If so it was with him that once was caught up into the third heavens, much more with his readers. For we are but of yesterday, and know nothing. “Behold, God is great, and we know Him not.” At the height of our knowledge we can but fall back upon the old saying, “Lo, these are parts of His ways; but how little a portion is heard of Him!” And when we consider the heavens, the work of His hands; the moon and the stars, which He hath ordained; the earth beneath, the ocean round about, the waters under the earth, the pent-up fires within it,—verily He is a God that hideth Himself still, and that revealeth but a portion of His work, clouds and darkness covering the rest. His thoughts are very deep; and what is man that he should know them, or the son of man that he should find them out unto perfection? From the topmost pinnacles attained by science he can see but the utmost part of them, and cannot see them all.

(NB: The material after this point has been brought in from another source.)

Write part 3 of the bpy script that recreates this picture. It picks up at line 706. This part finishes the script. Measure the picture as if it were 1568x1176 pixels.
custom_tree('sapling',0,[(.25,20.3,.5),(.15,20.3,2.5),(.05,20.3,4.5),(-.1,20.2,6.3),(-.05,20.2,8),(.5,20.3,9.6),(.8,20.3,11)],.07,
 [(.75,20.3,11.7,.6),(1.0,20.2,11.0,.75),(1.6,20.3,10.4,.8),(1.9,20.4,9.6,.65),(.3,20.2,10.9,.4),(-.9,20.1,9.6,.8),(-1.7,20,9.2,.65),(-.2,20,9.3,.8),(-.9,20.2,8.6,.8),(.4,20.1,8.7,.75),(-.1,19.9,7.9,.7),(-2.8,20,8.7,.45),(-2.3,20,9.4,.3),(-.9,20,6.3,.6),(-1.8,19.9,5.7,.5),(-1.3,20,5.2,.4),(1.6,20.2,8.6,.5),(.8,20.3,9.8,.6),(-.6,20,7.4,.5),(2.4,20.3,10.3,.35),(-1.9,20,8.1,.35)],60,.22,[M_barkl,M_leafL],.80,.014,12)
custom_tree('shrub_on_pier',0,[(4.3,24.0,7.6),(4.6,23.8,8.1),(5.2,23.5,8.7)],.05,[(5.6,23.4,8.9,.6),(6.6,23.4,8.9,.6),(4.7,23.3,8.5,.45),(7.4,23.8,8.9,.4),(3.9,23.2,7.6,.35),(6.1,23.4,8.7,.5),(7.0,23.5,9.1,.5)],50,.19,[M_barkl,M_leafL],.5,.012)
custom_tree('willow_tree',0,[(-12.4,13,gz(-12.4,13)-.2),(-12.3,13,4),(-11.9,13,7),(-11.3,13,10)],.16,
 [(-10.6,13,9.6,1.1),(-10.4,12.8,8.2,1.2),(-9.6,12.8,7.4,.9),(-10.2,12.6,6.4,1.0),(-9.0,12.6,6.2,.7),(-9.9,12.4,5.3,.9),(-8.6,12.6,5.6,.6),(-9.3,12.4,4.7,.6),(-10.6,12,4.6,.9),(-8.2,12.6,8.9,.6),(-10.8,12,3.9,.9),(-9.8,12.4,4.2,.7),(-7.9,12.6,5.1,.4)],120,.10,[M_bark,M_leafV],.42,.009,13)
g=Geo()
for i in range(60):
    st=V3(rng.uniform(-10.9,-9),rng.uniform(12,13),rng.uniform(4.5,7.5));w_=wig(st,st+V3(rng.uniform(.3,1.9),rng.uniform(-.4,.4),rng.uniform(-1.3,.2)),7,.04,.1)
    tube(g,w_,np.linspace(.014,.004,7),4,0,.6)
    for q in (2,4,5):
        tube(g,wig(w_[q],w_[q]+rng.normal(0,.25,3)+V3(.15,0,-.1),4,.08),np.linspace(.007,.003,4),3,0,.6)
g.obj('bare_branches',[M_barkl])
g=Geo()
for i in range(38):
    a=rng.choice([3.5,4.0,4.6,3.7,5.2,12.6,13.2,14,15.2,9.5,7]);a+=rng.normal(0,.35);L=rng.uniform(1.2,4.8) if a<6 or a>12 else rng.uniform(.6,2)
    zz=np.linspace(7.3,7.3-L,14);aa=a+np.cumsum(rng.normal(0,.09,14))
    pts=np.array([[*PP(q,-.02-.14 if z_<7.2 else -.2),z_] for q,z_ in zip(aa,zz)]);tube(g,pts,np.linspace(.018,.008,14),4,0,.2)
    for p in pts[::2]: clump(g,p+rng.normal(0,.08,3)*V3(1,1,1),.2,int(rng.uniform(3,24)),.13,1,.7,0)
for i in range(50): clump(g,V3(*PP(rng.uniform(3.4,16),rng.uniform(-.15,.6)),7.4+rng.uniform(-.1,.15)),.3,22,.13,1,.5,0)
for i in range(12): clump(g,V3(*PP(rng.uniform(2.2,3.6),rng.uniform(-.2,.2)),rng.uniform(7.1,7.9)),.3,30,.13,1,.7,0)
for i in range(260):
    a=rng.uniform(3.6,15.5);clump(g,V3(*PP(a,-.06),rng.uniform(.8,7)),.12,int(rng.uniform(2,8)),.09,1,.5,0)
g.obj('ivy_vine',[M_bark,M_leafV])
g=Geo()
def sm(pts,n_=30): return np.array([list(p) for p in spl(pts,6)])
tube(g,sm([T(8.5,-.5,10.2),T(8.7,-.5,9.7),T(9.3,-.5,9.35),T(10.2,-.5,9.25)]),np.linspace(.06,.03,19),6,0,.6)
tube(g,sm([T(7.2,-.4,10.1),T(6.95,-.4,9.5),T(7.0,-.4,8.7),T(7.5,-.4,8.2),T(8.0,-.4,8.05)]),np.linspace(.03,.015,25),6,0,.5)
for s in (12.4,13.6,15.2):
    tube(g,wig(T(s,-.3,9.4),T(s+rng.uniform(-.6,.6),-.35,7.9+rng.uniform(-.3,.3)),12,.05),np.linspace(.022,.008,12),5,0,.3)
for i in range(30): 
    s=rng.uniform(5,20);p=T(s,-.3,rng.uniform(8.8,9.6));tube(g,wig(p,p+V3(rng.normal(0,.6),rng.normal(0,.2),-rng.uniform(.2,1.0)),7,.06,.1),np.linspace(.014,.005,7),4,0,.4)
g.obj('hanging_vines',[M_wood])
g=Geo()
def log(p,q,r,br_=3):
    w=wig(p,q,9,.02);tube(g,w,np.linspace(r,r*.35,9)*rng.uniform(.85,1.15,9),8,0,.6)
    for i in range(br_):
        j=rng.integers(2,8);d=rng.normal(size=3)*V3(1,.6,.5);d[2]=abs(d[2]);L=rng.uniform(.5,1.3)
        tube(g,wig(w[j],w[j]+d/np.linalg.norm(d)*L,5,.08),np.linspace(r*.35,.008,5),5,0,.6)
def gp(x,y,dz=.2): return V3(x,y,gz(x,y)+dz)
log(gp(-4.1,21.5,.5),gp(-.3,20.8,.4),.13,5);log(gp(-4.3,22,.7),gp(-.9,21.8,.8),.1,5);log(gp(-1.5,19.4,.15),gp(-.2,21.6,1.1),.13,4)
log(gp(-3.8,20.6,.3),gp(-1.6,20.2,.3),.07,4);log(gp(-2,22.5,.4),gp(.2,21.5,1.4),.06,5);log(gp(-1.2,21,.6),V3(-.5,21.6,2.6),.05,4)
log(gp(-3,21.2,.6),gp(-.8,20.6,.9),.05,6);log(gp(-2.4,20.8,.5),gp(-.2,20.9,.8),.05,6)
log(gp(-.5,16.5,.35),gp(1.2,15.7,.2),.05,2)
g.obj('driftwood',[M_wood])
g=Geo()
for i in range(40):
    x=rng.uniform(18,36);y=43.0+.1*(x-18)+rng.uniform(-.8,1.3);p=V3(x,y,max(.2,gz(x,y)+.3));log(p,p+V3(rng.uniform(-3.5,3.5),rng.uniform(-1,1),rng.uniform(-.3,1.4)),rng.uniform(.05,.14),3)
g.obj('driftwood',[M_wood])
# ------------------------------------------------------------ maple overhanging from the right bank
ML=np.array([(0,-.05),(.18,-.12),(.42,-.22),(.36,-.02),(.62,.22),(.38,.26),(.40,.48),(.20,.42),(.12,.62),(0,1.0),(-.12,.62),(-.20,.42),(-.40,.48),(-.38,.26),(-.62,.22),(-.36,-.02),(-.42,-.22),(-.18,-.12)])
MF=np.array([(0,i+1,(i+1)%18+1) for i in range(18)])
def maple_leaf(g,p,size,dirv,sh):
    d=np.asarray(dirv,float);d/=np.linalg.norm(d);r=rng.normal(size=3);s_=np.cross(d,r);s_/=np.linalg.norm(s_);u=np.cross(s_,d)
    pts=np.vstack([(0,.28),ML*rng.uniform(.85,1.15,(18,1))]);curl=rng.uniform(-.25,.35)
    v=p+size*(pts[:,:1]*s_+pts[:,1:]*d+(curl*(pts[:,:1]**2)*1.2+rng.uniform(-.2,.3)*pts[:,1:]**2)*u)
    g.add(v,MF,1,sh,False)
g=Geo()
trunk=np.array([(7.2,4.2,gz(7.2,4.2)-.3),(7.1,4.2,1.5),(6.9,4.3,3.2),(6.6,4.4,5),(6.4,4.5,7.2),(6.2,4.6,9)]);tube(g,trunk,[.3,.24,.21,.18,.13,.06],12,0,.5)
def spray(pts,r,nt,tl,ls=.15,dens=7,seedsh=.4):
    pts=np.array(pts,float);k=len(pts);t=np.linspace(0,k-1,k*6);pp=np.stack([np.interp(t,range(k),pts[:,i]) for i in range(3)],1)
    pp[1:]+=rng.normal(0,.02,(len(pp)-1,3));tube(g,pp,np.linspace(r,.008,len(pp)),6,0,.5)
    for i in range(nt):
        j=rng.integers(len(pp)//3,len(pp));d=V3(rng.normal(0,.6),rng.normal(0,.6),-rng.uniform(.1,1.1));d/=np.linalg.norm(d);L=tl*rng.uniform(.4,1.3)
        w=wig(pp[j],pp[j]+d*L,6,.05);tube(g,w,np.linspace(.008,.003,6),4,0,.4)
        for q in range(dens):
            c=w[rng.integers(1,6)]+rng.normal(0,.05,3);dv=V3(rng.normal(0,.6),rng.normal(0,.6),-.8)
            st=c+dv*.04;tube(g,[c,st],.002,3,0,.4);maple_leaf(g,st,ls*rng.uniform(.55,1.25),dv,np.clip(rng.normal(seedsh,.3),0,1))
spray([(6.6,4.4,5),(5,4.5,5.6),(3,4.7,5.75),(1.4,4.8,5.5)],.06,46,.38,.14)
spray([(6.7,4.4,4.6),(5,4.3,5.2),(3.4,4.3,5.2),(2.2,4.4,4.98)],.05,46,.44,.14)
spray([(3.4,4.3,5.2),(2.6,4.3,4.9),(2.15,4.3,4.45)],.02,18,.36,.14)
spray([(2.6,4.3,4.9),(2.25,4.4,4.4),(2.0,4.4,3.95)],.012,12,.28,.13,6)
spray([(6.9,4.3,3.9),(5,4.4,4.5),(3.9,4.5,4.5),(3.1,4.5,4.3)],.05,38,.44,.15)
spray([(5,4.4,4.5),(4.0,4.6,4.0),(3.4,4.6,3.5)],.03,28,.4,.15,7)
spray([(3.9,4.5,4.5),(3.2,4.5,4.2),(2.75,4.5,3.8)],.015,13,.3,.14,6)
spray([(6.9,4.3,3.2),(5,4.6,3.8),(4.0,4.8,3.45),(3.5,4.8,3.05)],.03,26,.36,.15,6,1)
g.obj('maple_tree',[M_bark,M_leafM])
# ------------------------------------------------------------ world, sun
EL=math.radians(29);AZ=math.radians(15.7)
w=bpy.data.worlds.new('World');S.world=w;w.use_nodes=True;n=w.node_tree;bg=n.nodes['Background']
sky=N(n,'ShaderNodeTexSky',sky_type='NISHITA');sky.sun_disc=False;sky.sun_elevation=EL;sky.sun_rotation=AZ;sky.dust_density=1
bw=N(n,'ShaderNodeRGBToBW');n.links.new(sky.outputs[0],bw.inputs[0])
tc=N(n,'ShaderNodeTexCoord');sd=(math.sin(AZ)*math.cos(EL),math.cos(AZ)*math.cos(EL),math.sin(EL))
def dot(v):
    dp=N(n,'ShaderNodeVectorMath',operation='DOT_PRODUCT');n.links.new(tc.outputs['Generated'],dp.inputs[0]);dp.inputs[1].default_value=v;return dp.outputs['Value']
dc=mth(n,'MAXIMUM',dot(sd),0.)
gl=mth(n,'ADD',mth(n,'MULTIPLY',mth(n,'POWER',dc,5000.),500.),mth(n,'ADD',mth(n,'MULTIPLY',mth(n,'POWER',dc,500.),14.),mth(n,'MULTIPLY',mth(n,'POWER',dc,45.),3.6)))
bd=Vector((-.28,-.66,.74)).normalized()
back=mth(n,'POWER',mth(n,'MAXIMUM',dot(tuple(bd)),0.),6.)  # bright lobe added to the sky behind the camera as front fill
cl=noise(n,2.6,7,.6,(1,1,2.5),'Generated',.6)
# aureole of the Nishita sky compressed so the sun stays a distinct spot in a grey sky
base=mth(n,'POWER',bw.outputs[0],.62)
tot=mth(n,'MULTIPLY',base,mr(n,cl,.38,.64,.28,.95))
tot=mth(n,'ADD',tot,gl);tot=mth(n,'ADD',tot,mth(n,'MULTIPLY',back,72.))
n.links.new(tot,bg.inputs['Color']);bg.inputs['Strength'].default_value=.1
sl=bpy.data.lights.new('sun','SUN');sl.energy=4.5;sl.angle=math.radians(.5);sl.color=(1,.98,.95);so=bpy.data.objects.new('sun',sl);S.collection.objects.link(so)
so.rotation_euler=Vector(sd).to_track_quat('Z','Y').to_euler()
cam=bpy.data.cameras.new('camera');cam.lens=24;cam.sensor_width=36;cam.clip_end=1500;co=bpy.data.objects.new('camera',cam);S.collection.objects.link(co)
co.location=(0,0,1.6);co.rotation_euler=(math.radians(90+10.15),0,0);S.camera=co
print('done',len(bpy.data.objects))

Locke argues the intellectual and sensible world to be in this perfectly alike: that the part which we see of them holds no proportion with what we see not; and that whatsoever we can reach with our eyes, or our thoughts, of either of them, is but a point, almost nothing, in comparison with the rest. Shall he whose birth, maturity, and age, as Beattie has it, scarce fill the circle of one summer day—shall the poor gnat conclude nature in collapse because of a passing cloud, not transparent to the insect’s vision?
“One part, one little part, we dimly scan
Through the dark medium of life’s feverish dream;
Yet dare arraign the whole stupendous plan,
If but that little part incongruous seem.
Nor is that part perhaps what mortals deem;
Oft from apparent ill our blessings rise.